In fact it is extremely helpful if you intentionally relax when you notice you’ve become distracted, and then gently reestablish attention on your meditation object. The mind state you are aiming to create could well be called relaxed diligence.
The strategy is to place your attention on the meditation object and then be diligent about recognizing when you have become distracted. Drop the distraction; it might be helpful to label the distraction with a one-word label. Labeling helps you disidentify with the thought stream and provides insight into where your mind habitually goes when it becomes distracted. Just remember that the first label that comes to mind is always correct—spend zero energy trying to find the “perfect” label. Then—very important—relax, and return your attention to your meditation object.
When the thoughts are just slight, when they’re not really pulling you away and you’re fully with the sensations of the breath, knowing each in-breath and each out-breath—this is the sign that you’ve arrived at access concentration.
If the breath gets very, very subtle, or if it disappears entirely, instead of taking a deep breath, shift your attention away from the breath to a pleasant sensation. This is the key thing.
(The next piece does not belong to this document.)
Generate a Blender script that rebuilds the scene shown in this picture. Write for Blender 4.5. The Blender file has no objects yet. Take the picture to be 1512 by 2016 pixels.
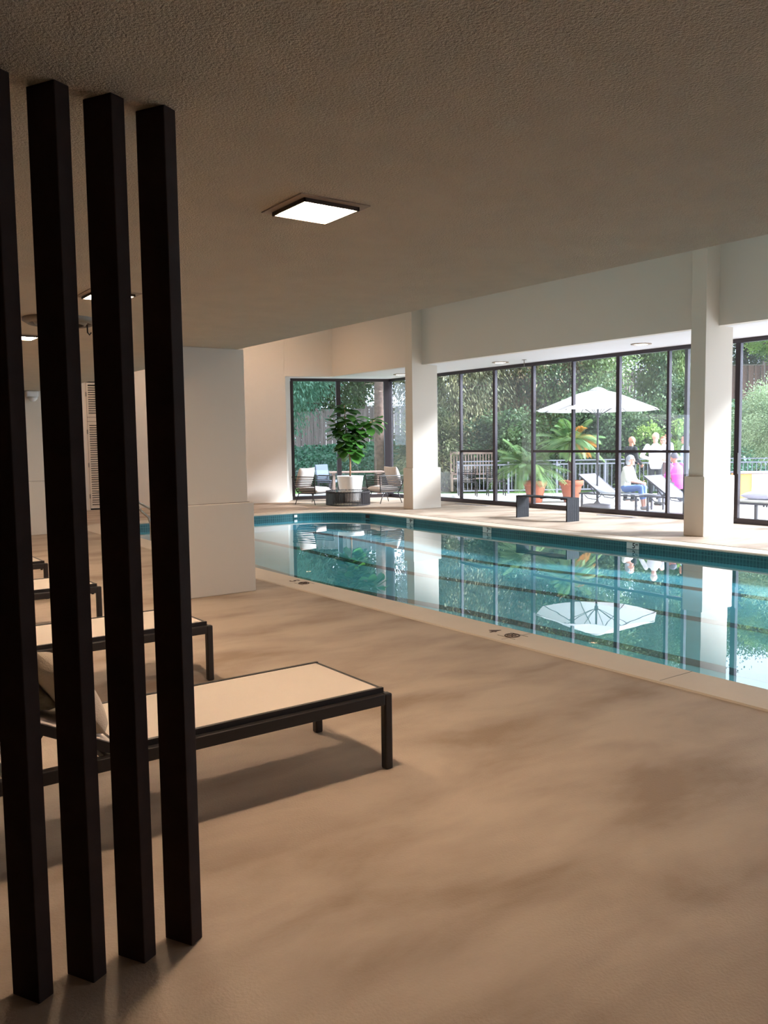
import bpy, bmesh, math, random
import numpy as np
from mathutils import Vector, Matrix
random.seed(7); rng = np.random.default_rng(7)
sc = bpy.context.scene
COL = sc.collection
PI = math.pi
# ------------------------------------------------------------------ camera
cam_d = bpy.data.cameras.new('camera'); cam = bpy.data.objects.new('camera', cam_d); COL.objects.link(cam)
cam_d.sensor_width = 36; cam_d.sensor_fit = 'AUTO'; cam_d.lens = 1657 * 36 / 2016
cam_d.clip_start = 0.05; cam_d.clip_end = 400
_r, _u, _f = Vector((.81034, -.58581, -.01339)), Vector((.05954, .05958, .99645)), Vector((.58293, .80825, -.08316))
cam.matrix_world = Matrix(((_r.x, _u.x, -_f.x, 0), (_r.y, _u.y, -_f.y, 0), (_r.z, _u.z, -_f.z, 1.65), (0, 0, 0, 1)))
sc.camera = cam
# ------------------------------------------------------------------ sky, sun, exposure
SKY = 2.5; SUN = 11.0; LAMP = 120; LAMP_HIGH = 112
sc.view_settings.view_transform = 'Standard'; sc.view_settings.look = 'None'
sc.view_settings.gamma = 1; sc.view_settings.exposure = 0.86; sc.view_settings.use_curve_mapping = False
w = bpy.data.worlds.new('sky'); sc.world = w; w.use_nodes = True
nt = w.node_tree; nt.nodes.clear()
o_ = nt.nodes.new('ShaderNodeOutputWorld'); b_ = nt.nodes.new('ShaderNodeBackground')
b_.inputs[0].default_value = (.68, .79, 1, 1); b_.inputs[1].default_value = SKY
nt.links.new(b_.outputs[0], o_.inputs[0])
sd = bpy.data.lights.new('sun', 'SUN'); sd.energy = SUN; sd.angle = math.radians(18); sd.color = (.84, .89, 1)
so = bpy.data.objects.new('sun', sd); COL.objects.link(so)
so.rotation_euler = Vector((.62, -.62, .50)).to_track_quat('Z', 'Y').to_euler()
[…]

You notice the breath until you arrive at and sustain access concentration, and then you let go of the breath and shift your attention to a pleasant sensation, preferably a pleasant physical sensation.
Smile when you meditate, because once you reach access concentration, you only have to shift your attention one inch to find a pleasant sensation.
The combination “vitakka and vicāra” is a case of synonymous parallelism, a rhetorical device, which occurs very frequently in the suttas.